Unit 3 Exam 1
Across
- 2. A writing system that uses symbols for entire words or ideas instead of sounds.
- 5. Nouns that are classified as masculine, feminine, or neuter, with adjectives or articles that must agree with the noun’s gender.
- 6. A simplified mix of languages created for basic communication between groups, with limited grammar and vocabulary and no native speakers.
- 7. A language legally recognized by a government for use in laws, documents, and public communication.
- 8. When a language changes slowly over time, keeping older grammar, words, or pronunciation.
- 9. A group of languages that come from a common ancestor called a proto-language that often share similar grammar, sounds, or vocabulary.
- 11. A common language used by people with different native languages to communicate in trade, travel, or diplomacy
- 14. The process of cultural blending that happens when people come into contact with another culture, often adopting some parts of it while keeping parts of their own.
- 17. A writing system that uses letters to represent individual sounds or phonemes.
- 19. A branch of the Afro-Asiatic family that share similar grammar, three-letter root patterns, and vocabulary related to religion, farming, and trade.
- 20. A line on a map showing where a particular language feature, such as a pronunciation or word, changes.
- 21. The way words are pronounced, often showing where a person is from or what language they learned first, without changing grammar or vocabulary.

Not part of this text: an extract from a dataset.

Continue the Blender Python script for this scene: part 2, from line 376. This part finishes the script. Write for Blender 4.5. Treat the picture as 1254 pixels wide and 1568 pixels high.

- 22. Changes in a noun’s ending to mark its role in a sentence, such as showing who is doing an action, who receives it, or what something belongs to.
- 23. Languages that developed from Proto-Slavic and share similar grammar, vocabulary, and use of cases to show word roles.
Down
- 1. A full language that develops from a pidgin when it becomes the native language of a community and gains full grammar and vocabulary.
- 3. Languages that developed from Vulgar Latin, the everyday Latin spoken in the Roman Empire, sharing features such as gendered nouns, verb conjugations, and subject-verb agreement.
- 4. When the verb matches the subject in person and number, showing who is doing the action and whether it is singular or plural.
- 10. A process in speech where a sound becomes more like a nearby sound, making pronunciation easier.
- 12. Languages that descended from Proto-Germanic and share similar word order, vocabulary, and grammar, often using strong verbs.
- 13. A type of alphabet that mostly writes consonants, with vowels implied or optional.
- 15. A language that has no known relatives or descendants and does not belong to any language family.
- 16. A regional variety of a language with its own pronunciation, vocabulary, or grammar that is still understandable to speakers of the same language.
- 18. A large language family that includes many modern languages, all descending from Proto-Indo-European, which was first spoken in the Pontic-Caspian Steppe.
- 19. A writing system that uses symbols for syllables, representing combinations of sounds rather than single letters.